RAS question
SEBI introduced the concept of 'Basic Service Demat Account' (BSDA) to:
Correct answer: (D) Provide zero or low-cost demat services to small investors.
SEBI introduced the Basic Service Demat Account to give small retail investors zero-cost or low-cost demat account maintenance for holding securities.
Explanation
SEBI introduced the Basic Service Demat Account after receiving concerns about the cost of demat accounts, especially from small individual investors. The official SEBI release says the facility was meant to promote wider financial inclusion, encourage the holding of demat accounts, and reduce the cost of maintaining securities in demat accounts for retail individual investors. Therefore, BSDA is not a trading product or a separate market segment; it is a limited-service demat account with reduced charges.

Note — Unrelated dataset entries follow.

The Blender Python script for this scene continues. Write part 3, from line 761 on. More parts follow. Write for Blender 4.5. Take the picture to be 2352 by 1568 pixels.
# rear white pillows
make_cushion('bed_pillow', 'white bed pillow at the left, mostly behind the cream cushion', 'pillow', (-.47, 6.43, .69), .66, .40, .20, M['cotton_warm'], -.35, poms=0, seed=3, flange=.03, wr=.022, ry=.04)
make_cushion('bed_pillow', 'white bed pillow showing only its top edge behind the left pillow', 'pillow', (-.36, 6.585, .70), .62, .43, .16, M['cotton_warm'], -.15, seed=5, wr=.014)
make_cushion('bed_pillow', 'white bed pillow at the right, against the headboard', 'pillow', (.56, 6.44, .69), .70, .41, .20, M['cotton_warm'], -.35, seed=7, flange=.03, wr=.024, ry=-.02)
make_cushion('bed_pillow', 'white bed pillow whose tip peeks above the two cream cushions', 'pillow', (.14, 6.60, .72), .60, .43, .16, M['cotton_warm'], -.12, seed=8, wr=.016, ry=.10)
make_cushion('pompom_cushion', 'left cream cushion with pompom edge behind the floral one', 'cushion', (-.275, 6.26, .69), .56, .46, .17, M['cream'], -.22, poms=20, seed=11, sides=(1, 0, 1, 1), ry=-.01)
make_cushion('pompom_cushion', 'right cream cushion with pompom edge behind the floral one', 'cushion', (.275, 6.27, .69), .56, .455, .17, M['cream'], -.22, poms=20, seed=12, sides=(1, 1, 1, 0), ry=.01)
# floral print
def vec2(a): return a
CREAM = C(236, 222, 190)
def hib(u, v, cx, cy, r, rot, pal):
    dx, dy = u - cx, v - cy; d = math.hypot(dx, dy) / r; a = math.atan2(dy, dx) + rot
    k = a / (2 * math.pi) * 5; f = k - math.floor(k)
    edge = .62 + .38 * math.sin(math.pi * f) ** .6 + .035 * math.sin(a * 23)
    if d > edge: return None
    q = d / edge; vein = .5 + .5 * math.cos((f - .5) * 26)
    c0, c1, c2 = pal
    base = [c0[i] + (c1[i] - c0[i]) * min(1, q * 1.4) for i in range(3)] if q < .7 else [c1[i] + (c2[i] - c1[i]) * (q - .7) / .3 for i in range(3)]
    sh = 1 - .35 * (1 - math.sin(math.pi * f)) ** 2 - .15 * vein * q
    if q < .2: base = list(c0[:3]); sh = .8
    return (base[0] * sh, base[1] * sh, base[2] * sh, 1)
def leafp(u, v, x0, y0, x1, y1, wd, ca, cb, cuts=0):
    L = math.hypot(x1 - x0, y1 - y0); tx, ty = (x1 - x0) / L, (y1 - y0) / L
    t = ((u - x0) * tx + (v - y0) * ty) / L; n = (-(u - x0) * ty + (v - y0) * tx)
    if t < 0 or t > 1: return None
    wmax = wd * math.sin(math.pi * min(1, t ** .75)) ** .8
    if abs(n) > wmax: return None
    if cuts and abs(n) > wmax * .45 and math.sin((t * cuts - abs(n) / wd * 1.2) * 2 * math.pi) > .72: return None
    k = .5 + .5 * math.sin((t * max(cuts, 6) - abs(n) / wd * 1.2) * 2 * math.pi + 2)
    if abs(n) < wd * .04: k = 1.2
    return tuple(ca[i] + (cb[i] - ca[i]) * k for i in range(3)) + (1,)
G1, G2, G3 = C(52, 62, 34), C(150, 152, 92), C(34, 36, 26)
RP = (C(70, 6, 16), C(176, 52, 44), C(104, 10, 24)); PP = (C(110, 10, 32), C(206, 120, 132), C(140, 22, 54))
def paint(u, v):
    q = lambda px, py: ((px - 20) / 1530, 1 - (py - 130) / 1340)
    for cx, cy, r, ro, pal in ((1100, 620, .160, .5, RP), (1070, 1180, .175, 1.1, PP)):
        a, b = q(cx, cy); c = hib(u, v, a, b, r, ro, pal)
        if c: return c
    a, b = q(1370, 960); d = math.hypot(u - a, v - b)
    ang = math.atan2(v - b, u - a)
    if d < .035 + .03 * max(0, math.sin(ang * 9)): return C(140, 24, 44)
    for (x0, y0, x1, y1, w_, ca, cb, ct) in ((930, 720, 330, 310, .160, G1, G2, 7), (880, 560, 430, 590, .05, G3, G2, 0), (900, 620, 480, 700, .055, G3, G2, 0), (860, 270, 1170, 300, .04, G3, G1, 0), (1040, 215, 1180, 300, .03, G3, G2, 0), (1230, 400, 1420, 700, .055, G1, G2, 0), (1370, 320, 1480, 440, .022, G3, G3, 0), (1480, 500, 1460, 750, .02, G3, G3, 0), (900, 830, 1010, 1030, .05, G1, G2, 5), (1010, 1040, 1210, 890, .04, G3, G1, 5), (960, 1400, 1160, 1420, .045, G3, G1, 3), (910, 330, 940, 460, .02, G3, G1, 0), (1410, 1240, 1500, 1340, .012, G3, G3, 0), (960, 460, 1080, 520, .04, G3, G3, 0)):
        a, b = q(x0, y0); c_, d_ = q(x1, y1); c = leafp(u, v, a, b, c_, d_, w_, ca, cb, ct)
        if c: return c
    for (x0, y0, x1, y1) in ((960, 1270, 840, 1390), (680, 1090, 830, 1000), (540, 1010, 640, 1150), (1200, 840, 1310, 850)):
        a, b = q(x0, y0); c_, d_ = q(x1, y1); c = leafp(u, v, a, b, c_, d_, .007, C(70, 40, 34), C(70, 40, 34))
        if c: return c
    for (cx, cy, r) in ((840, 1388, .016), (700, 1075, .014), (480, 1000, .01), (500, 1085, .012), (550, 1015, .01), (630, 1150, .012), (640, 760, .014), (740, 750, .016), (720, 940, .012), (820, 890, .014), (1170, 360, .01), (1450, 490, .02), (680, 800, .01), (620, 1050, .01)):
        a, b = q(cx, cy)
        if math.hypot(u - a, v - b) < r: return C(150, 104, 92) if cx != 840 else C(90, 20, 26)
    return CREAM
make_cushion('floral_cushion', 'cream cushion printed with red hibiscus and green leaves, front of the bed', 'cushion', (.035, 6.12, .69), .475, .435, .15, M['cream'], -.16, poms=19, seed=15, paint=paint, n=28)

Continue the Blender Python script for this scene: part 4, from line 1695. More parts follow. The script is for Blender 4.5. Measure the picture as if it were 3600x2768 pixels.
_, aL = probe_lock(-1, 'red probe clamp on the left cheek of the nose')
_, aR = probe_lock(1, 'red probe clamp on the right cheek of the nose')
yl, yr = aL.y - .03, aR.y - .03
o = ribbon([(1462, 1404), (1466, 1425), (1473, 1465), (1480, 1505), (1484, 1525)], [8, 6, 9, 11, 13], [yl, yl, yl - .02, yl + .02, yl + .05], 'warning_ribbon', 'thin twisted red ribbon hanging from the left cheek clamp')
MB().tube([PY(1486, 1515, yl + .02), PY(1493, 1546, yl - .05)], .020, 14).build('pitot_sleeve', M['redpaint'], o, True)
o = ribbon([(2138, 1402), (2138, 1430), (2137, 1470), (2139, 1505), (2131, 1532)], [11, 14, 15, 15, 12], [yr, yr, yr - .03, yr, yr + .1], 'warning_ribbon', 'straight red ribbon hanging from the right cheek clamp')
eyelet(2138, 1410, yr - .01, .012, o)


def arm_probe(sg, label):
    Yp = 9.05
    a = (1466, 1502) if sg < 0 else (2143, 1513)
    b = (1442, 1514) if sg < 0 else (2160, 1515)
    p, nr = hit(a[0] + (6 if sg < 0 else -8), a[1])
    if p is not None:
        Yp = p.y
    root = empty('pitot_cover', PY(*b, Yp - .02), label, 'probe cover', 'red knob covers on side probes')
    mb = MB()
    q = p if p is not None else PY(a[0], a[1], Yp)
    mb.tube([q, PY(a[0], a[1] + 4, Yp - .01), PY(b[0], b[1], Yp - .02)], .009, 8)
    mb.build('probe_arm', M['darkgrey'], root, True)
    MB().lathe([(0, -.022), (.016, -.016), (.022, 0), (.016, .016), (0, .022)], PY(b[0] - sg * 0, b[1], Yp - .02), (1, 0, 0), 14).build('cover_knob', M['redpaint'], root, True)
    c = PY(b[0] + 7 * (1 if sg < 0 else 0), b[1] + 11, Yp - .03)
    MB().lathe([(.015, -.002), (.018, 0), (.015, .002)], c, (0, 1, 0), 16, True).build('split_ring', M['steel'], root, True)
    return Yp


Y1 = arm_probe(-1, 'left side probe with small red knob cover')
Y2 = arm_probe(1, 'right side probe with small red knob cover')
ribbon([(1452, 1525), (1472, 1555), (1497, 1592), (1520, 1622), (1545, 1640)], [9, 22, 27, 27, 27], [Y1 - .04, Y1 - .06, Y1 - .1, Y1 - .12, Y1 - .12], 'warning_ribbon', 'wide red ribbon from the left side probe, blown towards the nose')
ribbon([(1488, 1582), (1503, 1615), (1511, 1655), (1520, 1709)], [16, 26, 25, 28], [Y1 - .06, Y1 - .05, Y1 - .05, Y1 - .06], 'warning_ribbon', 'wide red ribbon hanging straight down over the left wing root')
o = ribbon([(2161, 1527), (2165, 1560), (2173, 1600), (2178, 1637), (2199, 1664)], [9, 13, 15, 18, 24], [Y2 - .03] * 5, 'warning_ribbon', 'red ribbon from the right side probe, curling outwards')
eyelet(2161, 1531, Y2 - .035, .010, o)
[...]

BSDA holders with securities value up to Rs 4 lakh, raised from Rs 2 lakh in 2023, pay no annual maintenance charges.
Why the other options are wrong
- (A) Algorithmic trading concerns automated order placement and market execution systems, while BSDA is about reducing demat account maintenance costs for small investors.
- (B) A separate market for penny stocks would be a trading-market design issue, whereas BSDA is a low-cost demat account facility for retail individual investors.
- (C) Foreign institutional investor access to Indian markets is not the object of BSDA, which SEBI framed around small individual investors and demat account costs.
Concept
Capital-market inclusion and investor-protection measures fall under Indian Economy. RAS often asks such SEBI initiatives because they connect financial inclusion with everyday securities-market regulation.